Iran's SADRA to Build Two More Oil Tankers for Venezuela
TEHRAN (Tasnim) – Venezuela's state-run energy firm, PDVSA, is set to order two more Aframax tankers from Iran Marine Industrial Company (SADRA) for $33.77 million each, according to an internal PDVSA document cited by Reuters.
The vessels, to be named India Urquia and India Mara, will be built at SADRA's Bushehr shipyard under an existing construction agreement.
This follows the delivery of two Aframax tankers, the Arita and Anita, by SADRA to PDVSA. The US sanctions have made it difficult for PDVSA to rebuild its fleet, but its partnership with Iran has enabled it to do so.
Iran's SADRA has also signed a 460-million-euro contract with PDVSA to revamp the 955,000-bpd Paraguana refinery complex, which marks a step towards ending Venezuela's reliance on US refinery technology.

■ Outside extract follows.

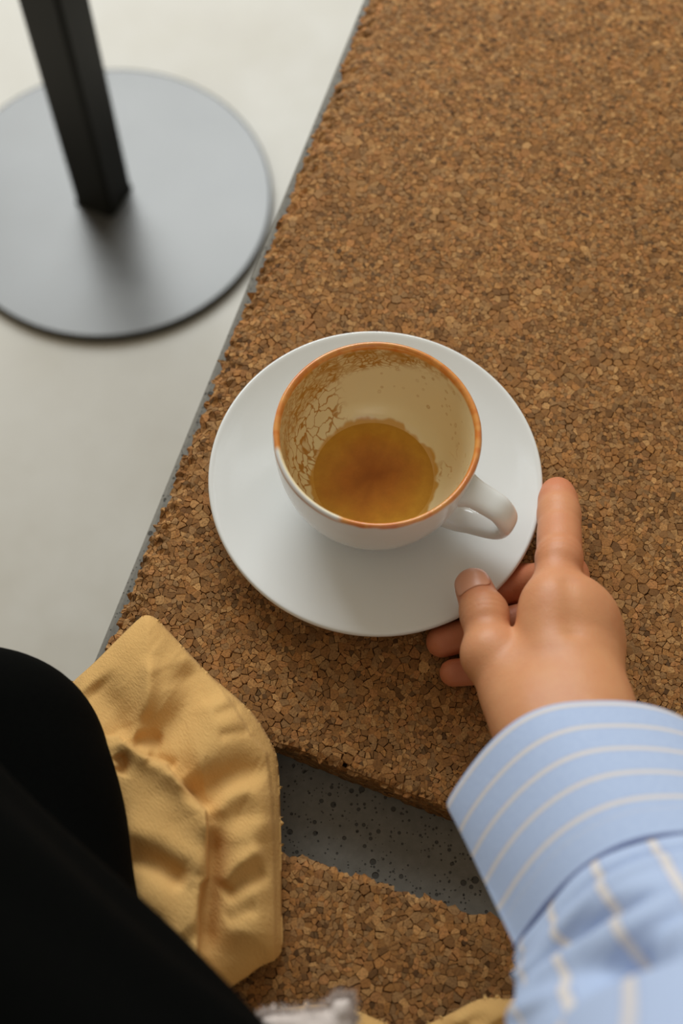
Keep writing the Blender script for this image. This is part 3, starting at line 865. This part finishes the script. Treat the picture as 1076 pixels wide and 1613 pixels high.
def arm_disp(x, p):
    x = x * 1.5
    d = 0.035 * smoothstep(0, 0.06, x) + 0.07 * smoothstep(0.05, 0.5, x)
    d = d + 0.012 * np.sin(9 * p + 3 * np.sin(5 * x)) * np.exp(-x / 0.10)
    for (pc_, xc, wp_, wx, tl, A) in ARM_FOLDS:
        pp = ((p - pc_ + np.pi) % (2 * np.pi)) - np.pi
        d = d + A * np.exp(-(((x - xc) - tl * pp) / wx) ** 2 - (pp / wp_) ** 2)
    return d
# (angle, place along the sleeve, angular width, length width, slant, depth)
ARM_FOLDS = [(2.20, 0.40, 0.30, 0.060, -0.22, -0.26), (2.55, 0.33, 0.30, 0.030, -0.2, 0.06), (1.95, 0.085, 0.55, 0.014, 0.02, -0.06), (1.9, 0.135, 0.6, 0.022, 0.02, 0.05), (2.35, 0.20, 0.45, 0.030, -0.12, -0.17), (2.75, 0.145, 0.40, 0.022, -0.10, 0.07),
             (1.6, 0.26, 0.5, 0.04, 0.12, 0.06), (3.05, 0.08, 0.3, 0.015, 0.05, -0.04), (2.9, 0.25, 0.4, 0.03, 0.1, 0.06), (1.2, 0.15, 0.4, 0.03, 0.1, -0.05), (2.0, 0.36, 0.8, 0.03, 0.1, -0.08)]
tube('upper_sleeve', CT, RH0 * np.interp(t, [0, .67, .985, 1], [0.985, 1.25, 1.3, .02]), RV0 * np.interp(t, [0, .67, .985, 1], [0.985, 1.3, 1.35, .02]), arm_disp, lambda x, p: p * 18 / (2 * np.pi) + 0.3, SHIRT, sleeve)
# stitched seam between cuff and sleeve
SEAM = plain('seam_thread', lin(108, 120, 160), 0.9)
V = []
for j, p in enumerate(PHI):
    c, s = section(p)
    for w in range(6):
        a_ = w / 6 * 2 * np.pi; r_ = 1.002 + 0.0009 * math.cos(a_) / 0.05
        V.append(C1 + EH * RH0 * c * r_ + EVv * RV0 * s * r_ - axs * (0.0008 + 0.0011 * math.sin(a_)))
V = np.array(V)
Fc = [(j * 6 + w, j * 6 + (w + 1) % 6, ((j + 1) % NPH) * 6 + (w + 1) % 6, ((j + 1) % NPH) * 6 + w) for j in range(NPH) for w in range(6)]
mesh_obj('cuff_seam', V, Fc, SEAM, sleeve)

# ---- black trousers: the thigh nearest the viewer and the knee beyond it
def build_trousers(h=0.0035):
    K1, K2 = hz(-10, 1200, .030), hz(15, 1640, .050)
    T1, T2 = hz(-440, 1240, .125), hz(150, 1990, .150)
    S1 = hz(-60, 1250, -.30)
    lo = np.array([-0.34, -0.40, ZT - 0.32]); hi = np.array([0.06, 0.02, ZT + 0.28])
    n = np.ceil((hi - lo) / h).astype(int)
    P = np.stack(np.meshgrid(*[lo[q] + np.arange(n[q]) * h for q in range(3)], indexing='ij'), -1).astype(np.float32)
    A = cone(P, K1, K2, .048, .060)
    A = smin(A, cone(P, K1 + [-.02, 0, -.01], S1, .045, .050), .02)
    B = cone(P, T1, T2, .072, .078)
    # soft drape lines along the thigh
    ax_ = (T2 - T1) / np.linalg.norm(T2 - T1); up_ = np.array([0, 0, 1.0]); sd = np.cross(ax_, up_); sd /= np.linalg.norm(sd); u2 = np.cross(sd, ax_)
    rel = P - T1.astype(np.float32); s = rel @ ax_; x = rel @ sd; y = rel @ u2; an = np.arctan2(y, x)
    B = B + 0.0018 * np.sin(an * 6 + s * 22) + 0.0012 * np.sin(an * 11 - s * 40)
    A = A + 0.0015 * np.sin(P[..., 1] * 90 + P[..., 0] * 60)
    D = smin(A, B, .004)
    D[0] = D[-1] = .05; D[:, 0] = D[:, -1] = .05; D[:, :, 0] = D[:, :, -1] = .05
    return surface_nets(D, lo, h)
V, Q = build_trousers()
BLK = NT('black_wool'); tc = BLK.n('TexCoord'); n1 = BLK.noise(tc.outputs['Object'], 500, 3)
BLK.fin(BLK.mixc(n1.outputs[0], lin(3, 3, 3), lin(7, 8, 6)), 0.95, BLK.bump(n1.outputs[0], 0.2, 0.0008), Specular_IOR_Level=0.04, Sheen_Weight=0.0)
tr = mesh_obj('trousers', V, Q, BLK.m, person); tr['label'] = 'plain black trouser leg at lower left'

# ------------------------------------------------------------------ cloths
def cloth_material(name, c0, c1, scale=1.0):
    m = NT(name); tc = m.n('TexCoord')
    mp = m.n('Mapping', vector_type='TEXTURE'); mp.inputs['Rotation'].default_value = (0, 0, math.radians(-48)); mp.inputs['Scale'].default_value = (1.0, 0.36, 1.0)
    m.l(tc.outputs['Object'], mp.inputs['Vector'])
    n = m.noise(mp.outputs[0], 420, 3, 0.6); n2 = m.noise(tc.outputs['Object'], 30, 3); n3 = m.noise(tc.outputs['Object'], 1500, 2)
    c = m.mixc(n2.outputs[0], c0, c1)
    c = m.mixc(0.12, c, n3.outputs[0], 'OVERLAY')
    nrm = m.bump(n.outputs[0], 0.5, 0.0009, m.bump(n3.outputs[0], 0.2, 0.0004))
    return m.fin(c, 0.85, nrm, Specular_IOR_Level=0.15, Sheen_Weight=0.03)
TAN = cloth_material('mustard_crepe', lin(208, 162, 97), lin(222, 178, 112))

def in_poly(X, Y, poly):
    p = np.asarray(poly, float); r = np.zeros(len(X), bool); j = len(p) - 1
    for i in range(len(p)):
        c = ((p[i, 1] > Y) != (p[j, 1] > Y)) & (X < (p[j, 0] - p[i, 0]) * (Y - p[i, 1]) / (p[j, 1] - p[i, 1] + 1e-12) + p[i, 0])
        r ^= c; j = i
    return r
def seg_dist(X, Y, pl, closed=False):
    """distance to a polyline, plus the signed side and the position along it (0..1)"""
    pl = np.asarray(pl, float)
    if closed: pl = np.concatenate([pl, pl[:1]])
    best = np.full(len(X), 1e9); side = np.zeros(len(X)); along = np.zeros(len(X))
    L = np.r_[0, np.cumsum(np.hypot(*np.diff(pl, axis=0).T))]
    for i in range(len(pl) - 1):
        a, b = pl[i], pl[i + 1]; ab = b - a; l2 = ab @ ab
        t = np.clip(((X - a[0]) * ab[0] + (Y - a[1]) * ab[1]) / l2, 0, 1)
        dx, dy = X - a[0] - t * ab[0], Y - a[1] - t * ab[1]
        dd = np.hypot(dx, dy); m = dd < best
        best[m] = dd[m]; side[m] = np.sign(ab[0] * dy - ab[1] * dx)[m]; along[m] = ((L[i] + t * math.sqrt(l2)) / L[-1])[m]
    return best, side, along

def smooth_poly(p, n=6):
    p = np.asarray(p, float); q = np.concatenate([p[-1:], p, p[:2]]); out = []
    for i in range(len(p)):
        a, b, c, d = q[i:i + 4]; t = np.linspace(0, 1, n, endpoint=False)[:, None]
        out.append(0.5 * (2 * b + (c - a) * t + (2 * a - 5 * b + 4 * c - d) * t ** 2 + (3 * b - a - 3 * c + d) * t ** 3))
    return np.concatenate(out)

def draped(name, poly, height, step, mat, thick=0.0014, base=0.0):
    """a cloth lying over things: the outline is laid out on the seat plane, heights in metres above it"""
    poly = np.asarray(poly, float)
    x0, y0 = poly.min(0) - step; x1, y1 = poly.max(0) + step
    gx, gy = np.meshgrid(np.arange(x0, x1, step), np.arange(y0, y1, step))
    X, Y = gx.ravel(), gy.ravel()
    d, _, _ = seg_dist(X, Y, poly, True); ins_ = in_poly(X, Y, poly)
    keep = ins_ | (d < step * 0.8)
    # snap the outermost points to the outline
    sx, sy = X.copy(), Y.copy()
    out = keep & (d < step * 0.8)
    pc = np.concatenate([poly, poly[:1]]); dense = np.concatenate([np.linspace(pc[i], pc[i + 1], 24, endpoint=False) for i in range(len(poly))])
    for i in np.nonzero(out)[0]:
        q = dense[np.argmin((dense[:, 0] - X[i]) ** 2 + (dense[:, 1] - Y[i]) ** 2)]; sx[i], sy[i] = q
    d2, _, _ = seg_dist(sx, sy, poly, True)
    hgt = height(sx, sy, d2)
    ids = -np.ones(len(X), int); ids[keep] = np.arange(keep.sum())
    nx = gx.shape[1]; ny = gx.shape[0]
    f = grid_faces(nx, ny); f = f[(ids[f] >= 0).all(1)]; f = ids[f][:, ::-1]
    dirs = FW[None] * F + RT[None] * (sx[keep] - W / 2)[:, None] - UP[None] * (sy[keep] - H / 2)[:, None]
    V = CAM + dirs * ((ZT + base + hgt[keep] - CAM[2]) / dirs[:, 2])[:, None]
    o = mesh_obj(name, V, f, mat)
    md = o.modifiers.new('thick', 'SOLIDIFY'); md.thickness = thick; md.offset = -1
    return o

def ridge(X, Y, pl, w, A, w2=None, fade=0.2):
    """a soft fold along a polyline; w and w2 are its widths on the two sides"""
    pl = catmull(np.asarray(pl, float), 5)
    d, s, a = seg_dist(X, Y, pl)
    mix = 0.5 + 0.5 * np.tanh(d * s / 6)
    ww = 1.35 * ((w2 or w) * (1 - mix) + w * mix)
    return A * np.exp(-(d / ww) ** 2) * (0.1 + 0.9 * smoothstep(-0.001, fade, a) * (1 - smoothstep(1 - fade, 1.001, a)))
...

According to monitoring firm TankerTrackers.com, two separate vessels chartered by Iran's Naftiran Intertrade Company (NICO), the supertankers Wen Yao and Sea Cliff, are expected to deliver Iranian condensate to Venezuela this month as part of an oil swap with PDVSA.
Both Iranian and Venezuelan oil sectors are under US sanctions that have pushed the two countries closer to boost trade and help each other.
The two countries have strengthened their ties in recent years, with Tehran providing Venezuela with crude and condensate as well as parts and feedstock for the country's aging oil refining network.
A unit of NIORDC signed a 110-million-euro contract with PDVSA in May to repair Venezuela's smallest refinery, the 146,000-bpd El Palito in the center of the country, a project that is currently underway.
The companies are now expected to sign in the coming weeks a 460-million-euro contract to revamp the 955,000-bpd Paraguana refinery complex on the coast of western Venezuela.
The Paraguana revamp project will allow NIORDC to hire contractors and outsource work to repair five of the complex's nine distillation units, which do the primary refining of crude oil.
According to Reuters, the planned distillation unit overhaul will combine Chinese and Iranian parts and equipment in refineries originally built with US technology. A project to restore the complex's dilapidated power supply is also planned as part of the revamp, it said.